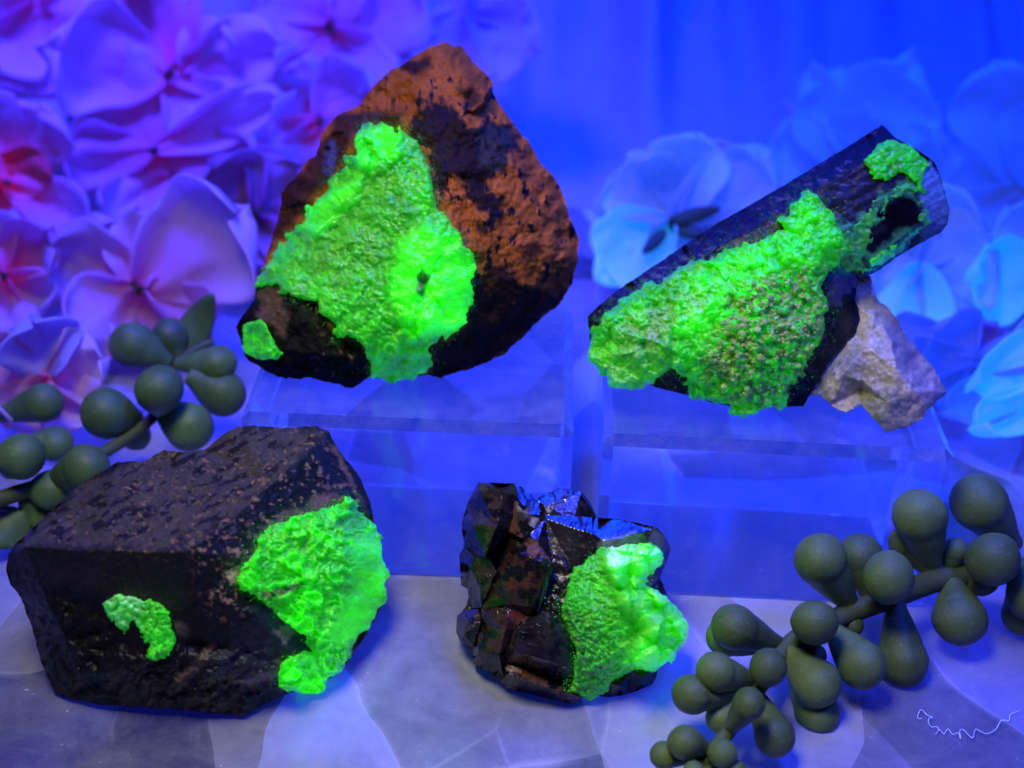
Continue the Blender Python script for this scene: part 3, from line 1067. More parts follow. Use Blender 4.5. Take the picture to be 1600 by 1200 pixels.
top3 = v3([(60, 505), (310, 270), (640, 135), (930, 40), (1285, 60), (1225, 110), (900, 400), (715, 530)])
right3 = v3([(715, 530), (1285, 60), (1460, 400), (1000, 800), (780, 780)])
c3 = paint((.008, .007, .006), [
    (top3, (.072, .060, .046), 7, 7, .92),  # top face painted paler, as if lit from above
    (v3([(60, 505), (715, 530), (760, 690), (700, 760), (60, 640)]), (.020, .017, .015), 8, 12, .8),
    (v3([(820, 920), (1060, 870), (1160, 930), (1000, 1000), (780, 1040)]), (.035, .036, .042), 8, 14, .7),
    (v3([(980, 700), (1060, 740), (1200, 850), (1210, 920), (1120, 920), (1020, 800)]), (.03, .05, .05), 8, 6, .8),
    (v3([(1000, 430), (1240, 300), (1260, 330), (1020, 470)]), (.012, .03, .016), 6, 5, .8),
    (v3([(1200, 330), (1260, 295), (1330, 310), (1350, 330), (1200, 370)]), (.20, .10, .06), 4, 8, .85),
    (v3([(1000, 470), (1100, 380), (1300, 330), (1320, 350), (1100, 420), (1010, 500)]), (.15, .09, .055), 4, 8, .7),
    (v3([(880, 610), (930, 590), (950, 640), (910, 660)]), (.5, .36, .18), 3, 6, .9),
    (v3([(1070, 850), (1120, 820), (1160, 830), (1120, 885)]), (.45, .34, .2), 3, 7, .9),
    (v3([(900, 1040), (1080, 990), (1100, 1020), (980, 1060)]), (.32, .2, .13), 3, 10, .8),
    (v3([(660, 1060), (830, 880), (850, 900), (690, 1080)]), (.2, .13, .08), 4, 10, .6),
    (v3([(460, 1060), (520, 1040), (530, 1120), (470, 1120)]), (.12, .10, .05), 4, 8, .7),
    (v3([(680, 800), (730, 810), (735, 880), (700, 880)]), (.16, .10, .08), 4, 5, .8),
    (v3([(1310, 110), (1460, 420), (1440, 400), (1300, 140)]), (.16, .10, .06), 3, 5, .7)], 73)
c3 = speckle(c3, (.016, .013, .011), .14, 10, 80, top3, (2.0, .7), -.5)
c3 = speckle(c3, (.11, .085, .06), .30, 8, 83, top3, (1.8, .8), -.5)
c3 = speckle(c3, (.24, .14, .06), .38, 7, 81, v3([(150, 480), (640, 120), (1290, 50), (1460, 400), (1000, 500), (880, 700), (740, 560)]), (1.2, .9))
c3 = speckle(c3, (.26, .14, .07), .27, 10, 85, v3([(760, 500), (960, 440), (960, 640), (960, 800), (820, 780)]))
c3 = speckle(c3, (.22, .12, .07), .28, 10, 87, v3([(1200, 140), (1310, 130), (1380, 300), (1230, 280)]))
c3 = speckle(c3, (.13, .08, .04), .38, 8, 89, v3([(480, 960), (620, 960), (640, 1120), (450, 1110)]))
K3 = v3([(920, 630), (960, 570), (1000, 540), (1000, 470), (1060, 430), (1110, 400), (1200, 370), (1260, 365), (1330, 340), (1350, 310), (1395, 340), (1430, 400), (1475, 430), (1490, 520),
         (1515, 620), (1505, 720), (1470, 780), (1430, 840), (1390, 880), (1370, 930), (1350, 970), (1320, 1000), (1250, 1080), (1220, 1090), (1150, 1075), (1090, 1060), (1080, 1000), (1090, 960),
         (1170, 930), (1220, 915), (1190, 860), (1120, 810), (1070, 770), (1030, 730), (980, 700), (940, 660)])
c3 = rimmed(c3, [K3], 91, tan=(.26, .15, .085))
r3 = empty('mineral_specimen', at_h(330, 1040, 0), 'black blocky crystal with wavy green crust on its right face, front left', 'mineral', 'mineral specimens with green crusts')
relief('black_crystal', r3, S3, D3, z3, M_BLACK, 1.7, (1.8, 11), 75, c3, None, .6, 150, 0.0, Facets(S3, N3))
smooth3 = v3([(1380, 500), (1440, 440), (1480, 440), (1520, 620), (1500, 740), (1400, 860), (1270, 900), (1340, 760), (1400, 640)])


def h3(px, py, d):
    w1 = px + 17 * fbm(px / 30, py / 30, 101, 4)
    w2 = py + 17 * fbm(px / 30, py / 30, 104, 4)
    m = sstep(-12, 10, seg_sd(px, py, smooth3))
    f1, f2, idn = worley(w1 / 29, w2 / 22, 103)
    ring = np.exp(-((f1 - .42) / .11) ** 2)          # curled rims of each frond
    h = .09 * ring * (.2 + 1.3 * idn) + .13 * np.sqrt(np.clip(1 - f1 ** 2, 0, 1)) * idn + .06 * (1 - 2 * np.abs(fbm(w1 / 11, w2 / 11, 107, 4))) + .015 * fbm(px / 4, py / 4, 9, 2)
    hs = .10 + .07 * fbm(px / 40, py / 26, 111, 3) + .02 * fbm(px / 9, py / 9, 112, 3)
    e = np.sqrt(np.clip(1 - (1 - np.clip(d / 9, 0, 1)) ** 2, 0, 1))
    return (h * (1 - m) + hs * m + .11) * e - .03


crust('green_crust', r3, K3, D3, z3a, 100, h3,
      green_col(113, .3, [(v3([(1010, 690), (1100, 670), (1190, 650), (1180, 670), (1090, 710), (1040, 720)]), (.26, .14, .09), 3, 7, .9),
                          (v3([(1340, 680), (1420, 670), (1430, 730), (1370, 740)]), (.25, .33, .13), 10, 14, .6)]),
      green_glow(115, .10, .46, [(smooth3, .30, 14), (v3([(1090, 960), (1240, 910), (1320, 1000), (1220, 1090), (1080, 1060)]), .22, 12)], [(v3([(1010, 690), (1190, 645), (1180, 670), (1040, 720)]), .9, 4)]),
      floor=.005, step=1.6)
crust('green_patch', r3, v3([(400, 730), (440, 700), (500, 700), (560, 720), (620, 720), (660, 760), (680, 820), (690, 890), (660, 930), (610, 960), (570, 945), (580, 900), (555, 870), (545, 820), (510, 800), (490, 850), (450, 820), (420, 780)]),
      D3, z3, 121, crust_height(122, (13, 7), (.03, .035), .04, 6, .06), green_col(123, .2, [(v3([(380, 690), (560, 690), (540, 900), (400, 860)]), (.42, .80, .48), 10, 10, .85)]),
      green_glow(124, .05, .26), jit=(5, 9), step=1.6)

grains(r3, K3, S3, D3, z3, 260, 204)

# ------------------------------------------------------------------ specimen 4: small crystal cluster
v4 = view(700, 740, 3.158)
D4 = float(depth_at(880, 1096, 0)) + .15
S4 = v4([(160, 60, -.6), (330, 70, -.6), (450, 190, -.5), (650, 130, -.9), (730, 215, -.8), (1030, 275, -.6), (1090, 370, -.7), (1040, 500, -.6), (1085, 610, -.6), (1130, 740, -.6), (1030, 950, -.4),
         (990, 1040, -.2), (800, 1095, .0), (730, 1090, 0), (620, 1130, .1), (410, 1075, .1), (275, 1040, 0), (140, 940, -.2), (55, 800, -.4), (60, 700, -.5), (110, 600, -.6), (70, 500, -.6), (80, 300, -.6)])
S4i = v4([(300, 250, .0), (500, 350, .35), (800, 400, .3), (350, 550, .45), (600, 650, .55), (850, 700, .5), (450, 850, .5), (250, 850, .15), (700, 950, .4), (950, 850, .15)])
fac4 = Facets(S4 + S4i, len(S4))
z4 = rock_z(fac4, [(.05, 40), (.03, 14)], 131, 5)
r4 = empty('mineral_specimen', at_h(870, 1060, 0), 'small cluster of glossy dark crystals with vivid bubbly green crust, front centre', 'mineral', 'mineral specimens with green crusts')
DK = (.014, .010, .010)
RB = (.080, .026, .016)
relief('matrix', r4, S4, D4, z4, M_GLOSS, 2.2, (3, 12), 132, paint((.022, .012, .010), [], 133), None, 1.1, 80, 0.0, Facets(S4, len(S4)))


def crystal(pts, inner, seed, colr, layers=(), mat=None, thick=.8, creases=(), rough=.012, specks=None, jit=(1.0, 12)):
    p, q = v4(pts), v4(inner)
    fc = Facets(p + q, len(p), [(len(p) + a, len(p) + b) for a, b in creases])
    cf = paint(colr, [(v4(l[0]),) + tuple(l[1:]) for l in layers], seed)
    cf = speckle(cf, (.007, .005, .005), .04, 16, seed + 7)
    if specks:
        cf = speckle(cf, specks[0], specks[1], specks[2], seed + 2)
    zc = rock_z(fc, [(rough, 18)], seed, 1.2)
    ca, sa = math.cos(seed * .7), math.sin(seed * .7)

    def zs(px, py, d=None):                  # fine growth lines
        return zc(px, py) + .006 * fbm((px * ca - py * sa) / 2.6, (px * sa + py * ca) / 30, seed, 3)
    return relief('crystal', r4, p, D4, zs if mat is not M_MIRROR else zc, mat or M_GLOSS, 1.8, jit, seed, cf, None, thick, 45, 0.0, Facets(p, len(p)), smooth=False)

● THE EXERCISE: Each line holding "Facets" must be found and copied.

● COMPLETED EXERCISE:
relief('black_crystal', r3, S3, D3, z3, M_BLACK, 1.7, (1.8, 11), 75, c3, None, .6, 150, 0.0, Facets(S3, N3))
fac4 = Facets(S4 + S4i, len(S4))
relief('matrix', r4, S4, D4, z4, M_GLOSS, 2.2, (3, 12), 132, paint((.022, .012, .010), [], 133), None, 1.1, 80, 0.0, Facets(S4, len(S4)))
    fc = Facets(p + q, len(p), [(len(p) + a, len(p) + b) for a, b in creases])
    return relief('crystal', r4, p, D4, zs if mat is not M_MIRROR else zc, mat or M_GLOSS, 1.8, jit, seed, cf, None, thick, 45, 0.0, Facets(p, len(p)), smooth=False)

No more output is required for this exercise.